The solution is to run a command on the SRM server that executes a scheduled task instead of a script. The scheduled task is what then calls the script under its own credentials.
With this mechanism you can leave the credentials of the SRM service alone, and set permissions for each task that runs the script independently, giving you the freedom to run any script you want under any security context you want.
The process is to use schtasks as the command that runs on the SRM server, and have it call the task you have created with its permissions set as the userid you want.
First, create the command you want to execute as a scheduled task, within the server Server Manager under Configuration -> Task Scheduler:
- Right-click on the Task Scheduler Library and choose "Create Task"
- Set the user account you want the task to run as
- Set the "Run with highest privileges" checkmark. This will allow the command to run without requiring approval if you're using an admin level account.
- Please note, if you're using UAC make sure "User Account Control: Admin Approval Mode for built-in Administrator account" is disabled, or change "User Account Control: Behavior of elevation to prompt for the administrators" to allow elevation without prompting. Or turn off UAC. 🙂
- Under the "Actions" of the scheduled task browse to the script you want to execute.
- Personally I deselect any of the "Conditions" and ensure the the "Settings" tab includes "Allow task to be run on demand", but the details are of course specific to your use case.

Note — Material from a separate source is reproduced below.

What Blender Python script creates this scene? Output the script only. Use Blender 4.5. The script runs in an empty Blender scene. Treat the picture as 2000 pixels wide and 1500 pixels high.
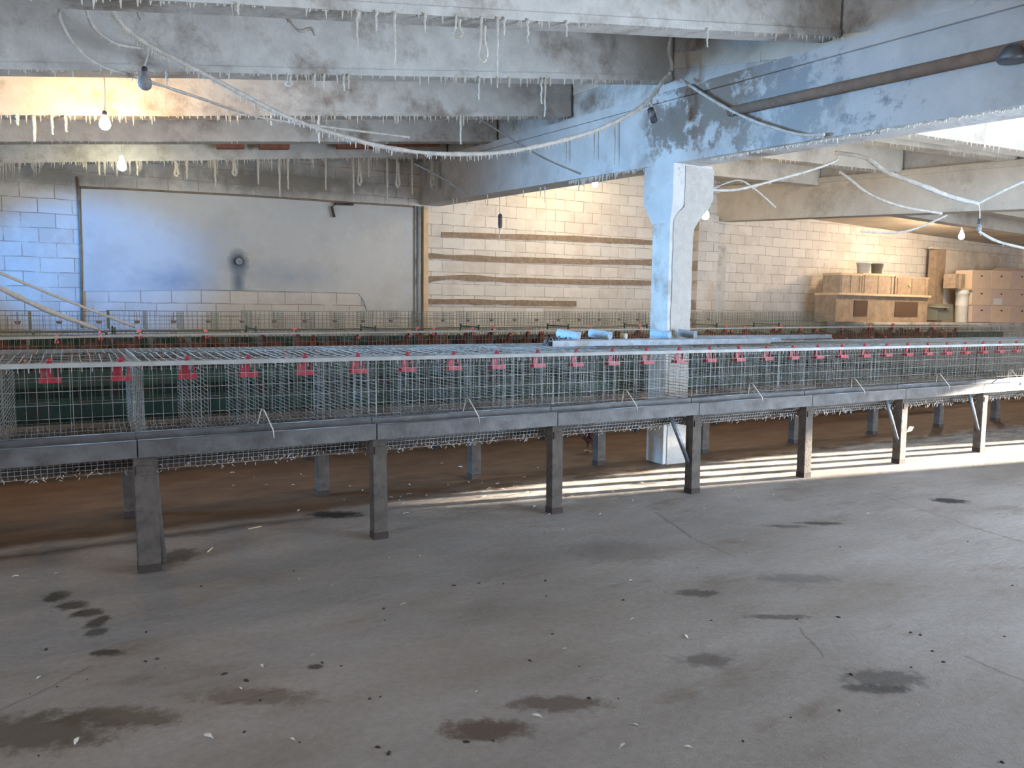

Ultimately you will end up with a task that looks something like this:
Next, you create the command to execute on the SRM server.
- At whichever step of your recovery plan you want the command to run, add the step. For example I might want to touch some log files with date stamps or whatever when a particular VM powers on, so I would add a post power on step to that VM.
- Select the type as "Command on SRM server"
- Name it appropriately
- The content will be the execution of the scheduled task which is done by calling schtasks as follows:
schtask /run /TN "<whatever your task name is>"
It should look similar to the following. Make sure you put in quotes exactly what you named the task you created in the last step, otherwise the task will not be found.
The net result of this is that your SRM instance can run under any ID that is appropriate for your service, and you can have each script/command run with its own unique ID independently of the SRM service.
Enjoy your scripting, and many thanks to Alex Fontana for sharing his interesting work!